Art Review: American Painting of the 1930s
by Richard Walker

Art of the 1930s may finally be coming back into fashion—something that New Deal aficionados can celebrate.

It has been a long time since a major exhibit of art from the 1930s has been mounted, but curators at the Art Institute of Chicago rectified that last summer with an installation, originally titled “After the Fall: American Painting in the 1930s.” I saw the exhibit this winter at Musee de l’Orangerie in Paris. It has since moved to London’s Royal Academy of Arts, where it will be on display until June 4, 2017.

The exhibit is extremely well done in terms of the selection of the 45 paintings and the explanatory text on the walls and in the catalogue. The latter provides a succinct introduction to the Great Depression and how Americans reacted to it. The exhibition includes works by such noted artists Georgia O’Keefe, Edward Hopper, and Grant Wood, whose iconic American Gothic had never left North American shores before. But the exhibit goes well beyond, taking in lesser-known painters of remarkable talent, such as Alexander Hogue and Paul Sample.

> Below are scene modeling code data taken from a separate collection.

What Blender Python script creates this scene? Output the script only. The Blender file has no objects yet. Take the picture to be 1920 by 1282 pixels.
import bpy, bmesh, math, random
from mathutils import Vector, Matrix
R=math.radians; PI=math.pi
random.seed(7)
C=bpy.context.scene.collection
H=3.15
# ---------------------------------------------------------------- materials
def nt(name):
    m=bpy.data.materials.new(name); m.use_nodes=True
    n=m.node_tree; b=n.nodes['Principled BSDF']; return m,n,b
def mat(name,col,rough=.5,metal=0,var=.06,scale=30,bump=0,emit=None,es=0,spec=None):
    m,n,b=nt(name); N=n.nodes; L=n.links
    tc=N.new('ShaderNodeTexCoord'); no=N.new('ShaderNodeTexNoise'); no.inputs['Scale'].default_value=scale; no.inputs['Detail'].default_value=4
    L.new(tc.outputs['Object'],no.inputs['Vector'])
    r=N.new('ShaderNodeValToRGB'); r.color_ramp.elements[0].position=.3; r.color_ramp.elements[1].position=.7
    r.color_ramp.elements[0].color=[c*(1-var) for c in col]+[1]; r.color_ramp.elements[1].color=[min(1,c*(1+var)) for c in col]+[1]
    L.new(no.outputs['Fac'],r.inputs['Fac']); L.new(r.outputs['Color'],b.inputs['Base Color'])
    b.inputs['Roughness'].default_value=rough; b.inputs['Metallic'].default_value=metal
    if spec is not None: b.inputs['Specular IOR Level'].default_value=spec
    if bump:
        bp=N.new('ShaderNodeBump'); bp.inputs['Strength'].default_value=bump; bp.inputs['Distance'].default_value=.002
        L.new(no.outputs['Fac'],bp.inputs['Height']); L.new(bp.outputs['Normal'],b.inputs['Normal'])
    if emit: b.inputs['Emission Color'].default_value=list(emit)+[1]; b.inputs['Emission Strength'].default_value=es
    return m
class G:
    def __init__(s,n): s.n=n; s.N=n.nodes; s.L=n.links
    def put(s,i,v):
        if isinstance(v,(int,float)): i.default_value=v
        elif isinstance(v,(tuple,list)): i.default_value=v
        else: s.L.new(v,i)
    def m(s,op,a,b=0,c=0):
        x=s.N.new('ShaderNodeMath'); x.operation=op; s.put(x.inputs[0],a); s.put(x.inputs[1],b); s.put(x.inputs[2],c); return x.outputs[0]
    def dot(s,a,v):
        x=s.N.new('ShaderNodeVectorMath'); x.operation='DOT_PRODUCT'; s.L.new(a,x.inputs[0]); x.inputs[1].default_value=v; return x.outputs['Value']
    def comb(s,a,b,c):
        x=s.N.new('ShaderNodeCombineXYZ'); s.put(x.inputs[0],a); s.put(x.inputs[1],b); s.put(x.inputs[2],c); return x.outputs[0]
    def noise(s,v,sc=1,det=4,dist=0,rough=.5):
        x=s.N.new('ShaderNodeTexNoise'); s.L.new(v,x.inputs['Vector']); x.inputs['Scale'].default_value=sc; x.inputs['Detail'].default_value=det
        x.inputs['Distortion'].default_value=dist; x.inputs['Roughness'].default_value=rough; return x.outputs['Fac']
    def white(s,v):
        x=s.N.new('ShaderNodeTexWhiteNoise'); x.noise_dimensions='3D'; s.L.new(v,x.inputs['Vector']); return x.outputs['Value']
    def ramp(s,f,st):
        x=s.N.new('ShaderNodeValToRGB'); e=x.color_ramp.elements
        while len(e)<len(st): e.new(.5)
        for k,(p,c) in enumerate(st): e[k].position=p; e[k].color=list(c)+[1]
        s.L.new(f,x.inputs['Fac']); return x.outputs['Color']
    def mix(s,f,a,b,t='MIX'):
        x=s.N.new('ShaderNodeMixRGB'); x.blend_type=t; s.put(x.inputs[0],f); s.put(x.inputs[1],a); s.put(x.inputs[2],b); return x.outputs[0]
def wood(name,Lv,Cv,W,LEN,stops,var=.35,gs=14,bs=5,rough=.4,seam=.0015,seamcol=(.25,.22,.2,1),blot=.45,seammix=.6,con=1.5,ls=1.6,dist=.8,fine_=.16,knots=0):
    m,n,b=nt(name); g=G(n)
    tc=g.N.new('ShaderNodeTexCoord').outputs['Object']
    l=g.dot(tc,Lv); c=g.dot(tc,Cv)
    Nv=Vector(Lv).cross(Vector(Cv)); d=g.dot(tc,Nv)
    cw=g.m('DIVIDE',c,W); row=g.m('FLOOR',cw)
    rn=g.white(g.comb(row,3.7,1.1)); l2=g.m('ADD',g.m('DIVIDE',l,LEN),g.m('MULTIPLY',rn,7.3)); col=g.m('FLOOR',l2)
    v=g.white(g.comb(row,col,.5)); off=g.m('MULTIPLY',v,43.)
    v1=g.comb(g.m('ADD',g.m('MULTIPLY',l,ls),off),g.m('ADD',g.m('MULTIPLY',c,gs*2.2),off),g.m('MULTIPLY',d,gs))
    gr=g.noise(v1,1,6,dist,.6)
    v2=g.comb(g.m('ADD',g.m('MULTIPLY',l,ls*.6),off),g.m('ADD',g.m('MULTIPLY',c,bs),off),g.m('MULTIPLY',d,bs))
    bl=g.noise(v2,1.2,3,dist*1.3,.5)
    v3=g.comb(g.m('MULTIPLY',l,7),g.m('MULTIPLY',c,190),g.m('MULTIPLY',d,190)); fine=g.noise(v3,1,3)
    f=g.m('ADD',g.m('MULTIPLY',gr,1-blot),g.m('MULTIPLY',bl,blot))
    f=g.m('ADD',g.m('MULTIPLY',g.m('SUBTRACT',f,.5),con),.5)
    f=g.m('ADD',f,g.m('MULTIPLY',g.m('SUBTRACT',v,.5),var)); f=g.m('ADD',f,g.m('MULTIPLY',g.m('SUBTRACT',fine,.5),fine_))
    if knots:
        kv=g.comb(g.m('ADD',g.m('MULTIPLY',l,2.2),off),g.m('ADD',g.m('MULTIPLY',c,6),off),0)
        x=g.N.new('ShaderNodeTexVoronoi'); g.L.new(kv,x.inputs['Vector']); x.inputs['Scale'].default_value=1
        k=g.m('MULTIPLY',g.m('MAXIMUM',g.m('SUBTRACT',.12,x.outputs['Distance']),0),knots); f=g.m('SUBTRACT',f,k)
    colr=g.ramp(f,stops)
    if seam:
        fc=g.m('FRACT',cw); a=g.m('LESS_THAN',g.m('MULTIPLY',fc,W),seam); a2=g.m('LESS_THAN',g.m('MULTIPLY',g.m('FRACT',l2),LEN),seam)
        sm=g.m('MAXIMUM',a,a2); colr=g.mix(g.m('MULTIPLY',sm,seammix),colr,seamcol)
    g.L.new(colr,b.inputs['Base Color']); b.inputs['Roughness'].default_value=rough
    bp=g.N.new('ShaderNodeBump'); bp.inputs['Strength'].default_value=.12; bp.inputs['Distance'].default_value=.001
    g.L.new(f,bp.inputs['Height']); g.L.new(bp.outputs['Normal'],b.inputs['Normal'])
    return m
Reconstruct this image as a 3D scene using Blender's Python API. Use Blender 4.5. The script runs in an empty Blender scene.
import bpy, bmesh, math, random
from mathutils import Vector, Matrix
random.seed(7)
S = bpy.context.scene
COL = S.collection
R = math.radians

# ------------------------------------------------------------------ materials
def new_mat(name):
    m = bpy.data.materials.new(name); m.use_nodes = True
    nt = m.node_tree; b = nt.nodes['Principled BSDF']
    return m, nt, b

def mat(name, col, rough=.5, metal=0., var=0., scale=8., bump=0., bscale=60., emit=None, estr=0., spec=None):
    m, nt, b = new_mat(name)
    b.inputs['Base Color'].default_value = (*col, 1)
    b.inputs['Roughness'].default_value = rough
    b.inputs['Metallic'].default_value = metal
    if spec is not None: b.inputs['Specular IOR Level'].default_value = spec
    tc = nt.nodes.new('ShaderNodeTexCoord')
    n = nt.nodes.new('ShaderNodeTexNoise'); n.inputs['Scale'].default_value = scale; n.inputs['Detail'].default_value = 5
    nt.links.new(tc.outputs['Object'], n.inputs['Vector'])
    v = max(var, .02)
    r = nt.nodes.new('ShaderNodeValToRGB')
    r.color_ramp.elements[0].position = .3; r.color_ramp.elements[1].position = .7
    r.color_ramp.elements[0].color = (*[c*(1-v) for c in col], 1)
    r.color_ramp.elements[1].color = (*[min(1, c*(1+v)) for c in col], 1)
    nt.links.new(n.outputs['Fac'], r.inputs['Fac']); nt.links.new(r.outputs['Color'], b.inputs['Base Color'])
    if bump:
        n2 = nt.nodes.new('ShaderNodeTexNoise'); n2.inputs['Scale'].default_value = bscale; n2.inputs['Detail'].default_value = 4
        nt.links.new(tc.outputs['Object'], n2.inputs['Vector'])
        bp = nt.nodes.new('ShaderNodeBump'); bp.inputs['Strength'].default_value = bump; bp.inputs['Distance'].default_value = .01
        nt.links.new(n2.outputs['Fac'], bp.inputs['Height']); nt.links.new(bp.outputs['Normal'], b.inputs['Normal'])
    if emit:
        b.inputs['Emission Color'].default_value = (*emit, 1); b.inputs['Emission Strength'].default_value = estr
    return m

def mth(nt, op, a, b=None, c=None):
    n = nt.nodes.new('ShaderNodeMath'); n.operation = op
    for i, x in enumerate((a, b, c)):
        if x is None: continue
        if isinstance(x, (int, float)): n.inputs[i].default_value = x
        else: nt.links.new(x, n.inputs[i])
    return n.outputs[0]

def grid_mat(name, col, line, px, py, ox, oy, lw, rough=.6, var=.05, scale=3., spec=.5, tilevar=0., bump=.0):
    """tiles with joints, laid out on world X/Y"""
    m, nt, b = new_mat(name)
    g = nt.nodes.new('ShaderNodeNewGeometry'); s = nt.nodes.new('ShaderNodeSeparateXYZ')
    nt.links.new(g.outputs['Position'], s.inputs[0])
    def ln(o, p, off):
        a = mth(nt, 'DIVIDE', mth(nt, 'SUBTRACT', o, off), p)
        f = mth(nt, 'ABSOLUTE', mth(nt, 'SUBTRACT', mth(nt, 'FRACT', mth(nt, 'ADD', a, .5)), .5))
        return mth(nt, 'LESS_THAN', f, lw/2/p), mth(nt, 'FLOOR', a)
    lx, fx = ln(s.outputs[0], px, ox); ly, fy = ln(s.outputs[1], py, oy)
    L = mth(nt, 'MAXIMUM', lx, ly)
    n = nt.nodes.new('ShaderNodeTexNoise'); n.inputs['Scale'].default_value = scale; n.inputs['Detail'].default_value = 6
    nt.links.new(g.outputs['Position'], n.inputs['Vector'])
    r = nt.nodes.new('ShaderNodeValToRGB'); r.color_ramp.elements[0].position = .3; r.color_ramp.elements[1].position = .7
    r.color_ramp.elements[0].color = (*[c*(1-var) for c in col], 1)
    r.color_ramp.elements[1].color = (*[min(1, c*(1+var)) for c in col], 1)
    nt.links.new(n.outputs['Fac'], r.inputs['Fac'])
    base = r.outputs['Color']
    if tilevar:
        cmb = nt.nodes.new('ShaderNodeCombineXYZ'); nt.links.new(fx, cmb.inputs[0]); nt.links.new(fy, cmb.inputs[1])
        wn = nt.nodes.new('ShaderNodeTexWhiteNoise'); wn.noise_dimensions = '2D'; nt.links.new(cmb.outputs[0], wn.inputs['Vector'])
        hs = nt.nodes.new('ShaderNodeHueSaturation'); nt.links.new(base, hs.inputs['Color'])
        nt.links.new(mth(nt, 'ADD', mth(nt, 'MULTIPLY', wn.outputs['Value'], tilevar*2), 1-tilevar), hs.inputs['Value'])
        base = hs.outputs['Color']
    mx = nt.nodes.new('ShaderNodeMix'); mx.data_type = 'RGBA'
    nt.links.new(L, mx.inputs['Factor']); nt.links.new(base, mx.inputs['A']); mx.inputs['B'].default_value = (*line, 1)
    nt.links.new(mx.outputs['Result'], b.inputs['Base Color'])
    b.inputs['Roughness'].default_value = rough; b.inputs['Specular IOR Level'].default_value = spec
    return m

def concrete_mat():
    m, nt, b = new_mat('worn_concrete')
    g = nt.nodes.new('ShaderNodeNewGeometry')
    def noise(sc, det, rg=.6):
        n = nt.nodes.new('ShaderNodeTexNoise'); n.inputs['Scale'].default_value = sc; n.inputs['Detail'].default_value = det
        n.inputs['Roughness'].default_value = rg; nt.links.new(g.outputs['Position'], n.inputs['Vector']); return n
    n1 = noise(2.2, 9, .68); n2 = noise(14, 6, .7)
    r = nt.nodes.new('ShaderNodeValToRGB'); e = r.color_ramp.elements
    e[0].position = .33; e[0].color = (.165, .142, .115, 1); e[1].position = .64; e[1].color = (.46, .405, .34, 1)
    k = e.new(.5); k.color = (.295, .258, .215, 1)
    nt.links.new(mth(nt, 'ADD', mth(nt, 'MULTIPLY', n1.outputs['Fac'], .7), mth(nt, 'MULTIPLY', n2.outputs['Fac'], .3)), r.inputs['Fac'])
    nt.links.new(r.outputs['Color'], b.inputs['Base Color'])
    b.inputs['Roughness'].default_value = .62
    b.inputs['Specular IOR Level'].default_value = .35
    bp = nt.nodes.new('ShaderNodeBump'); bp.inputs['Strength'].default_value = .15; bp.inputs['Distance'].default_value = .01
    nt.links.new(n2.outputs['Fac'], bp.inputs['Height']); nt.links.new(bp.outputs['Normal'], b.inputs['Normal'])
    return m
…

American Gothic, Grant Wood, 1930

American Gothic, Grant Wood, 1930
Grant Wood used his sister and his dentist as models for a farmer and his daughter

The predominant Social Realist and American Regionalist styles of the time were largely eclipsed by postwar Abstract art in the United States and regarded as backward by European art historians fixated on the early modernism represented in Cubism, Constructivism and Surrealism.

The international audiences viewing the exhibit at the l’ Orangerie were clearly delighted by this refreshing look at a kind of American art they rarely see and the excellence of the works on display. Surprising were the number of early experiments in Abstraction as well as some fiercely political paintings, like Philip Guston’s Bombardment and Joe Jones’ American Justice.

From the perspective of the New Deal, however, there were some glaring absences. An exhibit devoted solely to framed paintings necessarily omits the mural art characteristic of the age, when artists such as Thomas Hart Benton, Ben Shahn, and Aaron Douglas were probably better known for their public murals than their canvases. Another is that while FDR’s programs are briefly mentioned, and the hiring of artists by federal programs noted in passing, the term “The New Deal” does not appear in the exhibit, as far as I could see. Talk about historical amnesia! This is, alas, all too typical of art historians and curators, who are taught to treat art as something apart from politics and social life.

Evidently, our task at the Living New Deal is not just to uncover a buried civilization of public works, but to revive the memory of all the artwork created under the auspices of the Roosevelt Administration in the 1930s.